私は大きめのイヤーピースでぐっと栓をするようにし、耳にかけたケーブルを少し後方に引っ張って固定することで安定しました。一度きちんと装着できればずれることもないので、装着感自体は悪くありません。

音漏れ・遮音性

ベント(通気穴)はステムの根本に小さく1ヶ所開いているだけなのでそこからの音漏れは小さいです。装着した状態ならさほど気にしなくて良いのではないかと思います。

遮音性は、大きめイヤーピースを押し込んで装着している状態でもPCのキーボードの打鍵音が少し聞こえることがある程度。普通だと思います。

再生環境と駆動力

スマホでも音量は取れ、くもりやこもりも感じません。しかし駆動力が大きい方が低音、特にアタック感が音量的に強めに出ます。

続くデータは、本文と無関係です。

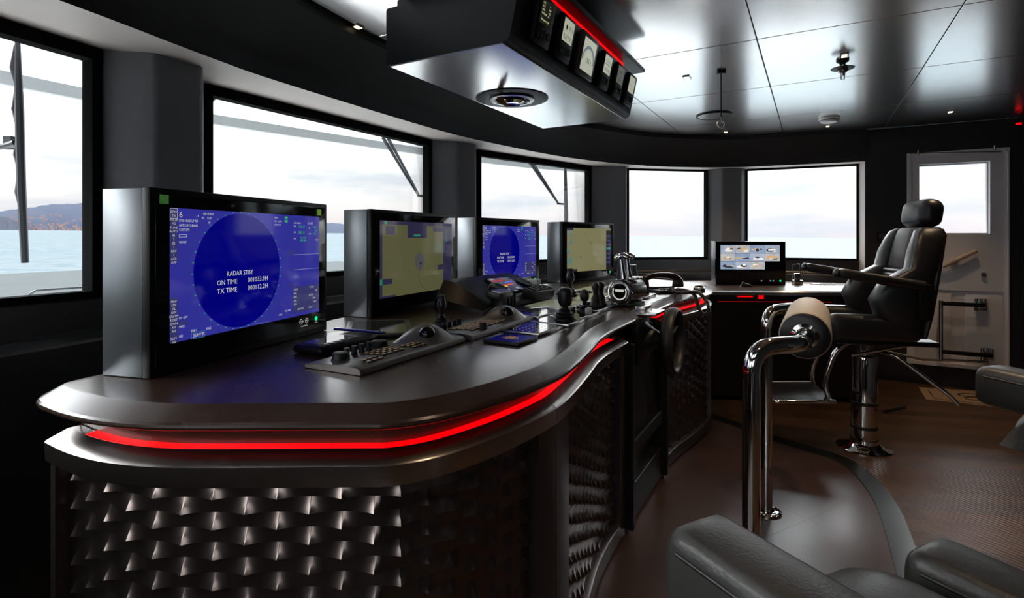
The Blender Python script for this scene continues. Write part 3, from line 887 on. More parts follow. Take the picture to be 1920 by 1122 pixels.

所有しているイヤホンのうちBL-03と同じカーボンナノチューブのDDが採用されているのはLZ Z05A(Amazon/AliExpress)とNICEHCK N3(Amazon/AliExpress)で、NICEHCK N3の方は同じ傾向がありました。カーボンナノチューブは硬い素材なようですから十分に振動させるためにある程度のパワーが必要なのかもしれません。

付属ケーブルとケーブル端子

ケーブルは耳掛けタイプで4芯の細い銀メッキで、寒色系に寄りやすく少しシャリ感があるタイプだと思います。取り回しは普通、タッチノイズは気になりません。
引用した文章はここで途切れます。